* Start *
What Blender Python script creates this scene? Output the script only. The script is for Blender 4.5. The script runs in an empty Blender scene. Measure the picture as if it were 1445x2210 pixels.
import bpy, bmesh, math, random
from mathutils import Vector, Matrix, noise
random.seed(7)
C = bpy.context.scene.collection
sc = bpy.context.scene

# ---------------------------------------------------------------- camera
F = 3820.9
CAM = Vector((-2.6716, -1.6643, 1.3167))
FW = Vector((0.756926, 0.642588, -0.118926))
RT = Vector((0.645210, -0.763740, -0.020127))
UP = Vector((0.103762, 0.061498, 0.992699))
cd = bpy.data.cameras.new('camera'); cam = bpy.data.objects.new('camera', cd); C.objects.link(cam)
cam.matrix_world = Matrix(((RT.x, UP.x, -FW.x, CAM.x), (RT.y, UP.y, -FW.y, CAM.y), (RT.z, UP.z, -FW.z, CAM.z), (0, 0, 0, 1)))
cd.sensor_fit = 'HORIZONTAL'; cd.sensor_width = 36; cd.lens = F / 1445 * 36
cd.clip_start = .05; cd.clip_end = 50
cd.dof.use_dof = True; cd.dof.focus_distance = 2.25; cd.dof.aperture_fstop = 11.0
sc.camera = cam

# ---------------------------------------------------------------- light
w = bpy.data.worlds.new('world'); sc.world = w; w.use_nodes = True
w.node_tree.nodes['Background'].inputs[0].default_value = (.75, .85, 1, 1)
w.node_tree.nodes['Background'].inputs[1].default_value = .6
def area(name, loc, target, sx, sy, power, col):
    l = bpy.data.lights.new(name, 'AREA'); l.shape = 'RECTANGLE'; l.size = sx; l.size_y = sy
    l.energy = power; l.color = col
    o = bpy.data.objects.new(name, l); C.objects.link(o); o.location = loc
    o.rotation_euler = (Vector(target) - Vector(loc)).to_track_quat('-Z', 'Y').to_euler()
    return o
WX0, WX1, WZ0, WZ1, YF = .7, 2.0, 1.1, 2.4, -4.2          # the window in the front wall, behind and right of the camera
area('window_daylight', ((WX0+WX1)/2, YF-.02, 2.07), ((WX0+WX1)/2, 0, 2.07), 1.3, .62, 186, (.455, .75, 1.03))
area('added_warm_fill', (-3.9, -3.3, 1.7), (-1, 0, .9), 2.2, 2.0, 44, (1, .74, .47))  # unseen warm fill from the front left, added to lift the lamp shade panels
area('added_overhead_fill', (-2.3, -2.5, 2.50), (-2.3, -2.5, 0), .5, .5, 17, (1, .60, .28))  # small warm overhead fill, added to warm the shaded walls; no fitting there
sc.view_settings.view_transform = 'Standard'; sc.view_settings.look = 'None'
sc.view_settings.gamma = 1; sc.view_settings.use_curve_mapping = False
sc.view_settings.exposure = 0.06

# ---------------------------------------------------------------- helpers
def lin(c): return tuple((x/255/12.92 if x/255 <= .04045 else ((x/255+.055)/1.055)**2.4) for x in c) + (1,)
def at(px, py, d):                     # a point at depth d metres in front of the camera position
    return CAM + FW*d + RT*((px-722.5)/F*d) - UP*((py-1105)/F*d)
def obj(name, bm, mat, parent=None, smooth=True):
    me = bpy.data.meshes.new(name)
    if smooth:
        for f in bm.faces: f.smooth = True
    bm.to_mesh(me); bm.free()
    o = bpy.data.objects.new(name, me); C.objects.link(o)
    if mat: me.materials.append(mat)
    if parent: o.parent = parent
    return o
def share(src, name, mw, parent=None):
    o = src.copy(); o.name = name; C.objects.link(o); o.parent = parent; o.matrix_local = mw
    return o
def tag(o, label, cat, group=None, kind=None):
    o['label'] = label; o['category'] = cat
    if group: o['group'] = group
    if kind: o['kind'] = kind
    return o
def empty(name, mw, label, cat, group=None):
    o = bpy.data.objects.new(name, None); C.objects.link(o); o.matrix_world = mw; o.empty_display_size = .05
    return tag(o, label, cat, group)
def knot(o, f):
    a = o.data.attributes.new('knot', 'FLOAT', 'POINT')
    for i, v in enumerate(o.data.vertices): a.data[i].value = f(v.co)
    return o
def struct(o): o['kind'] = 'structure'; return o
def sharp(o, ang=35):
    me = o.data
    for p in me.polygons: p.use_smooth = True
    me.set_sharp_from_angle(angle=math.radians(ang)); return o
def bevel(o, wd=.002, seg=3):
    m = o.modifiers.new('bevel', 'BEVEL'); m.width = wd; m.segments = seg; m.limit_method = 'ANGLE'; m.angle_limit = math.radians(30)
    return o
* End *
• [EXERCISE TASK]
Set down each line of the material verbatim, from the first line through the line that contains "sc = bpy.context.scene".

• [CORRECT ANSWER]
What Blender Python script creates this scene? Output the script only. The script is for Blender 4.5. The script runs in an empty Blender scene. Measure the picture as if it were 1445x2210 pixels.
import bpy, bmesh, math, random
from mathutils import Vector, Matrix, noise
random.seed(7)
C = bpy.context.scene.collection
sc = bpy.context.scene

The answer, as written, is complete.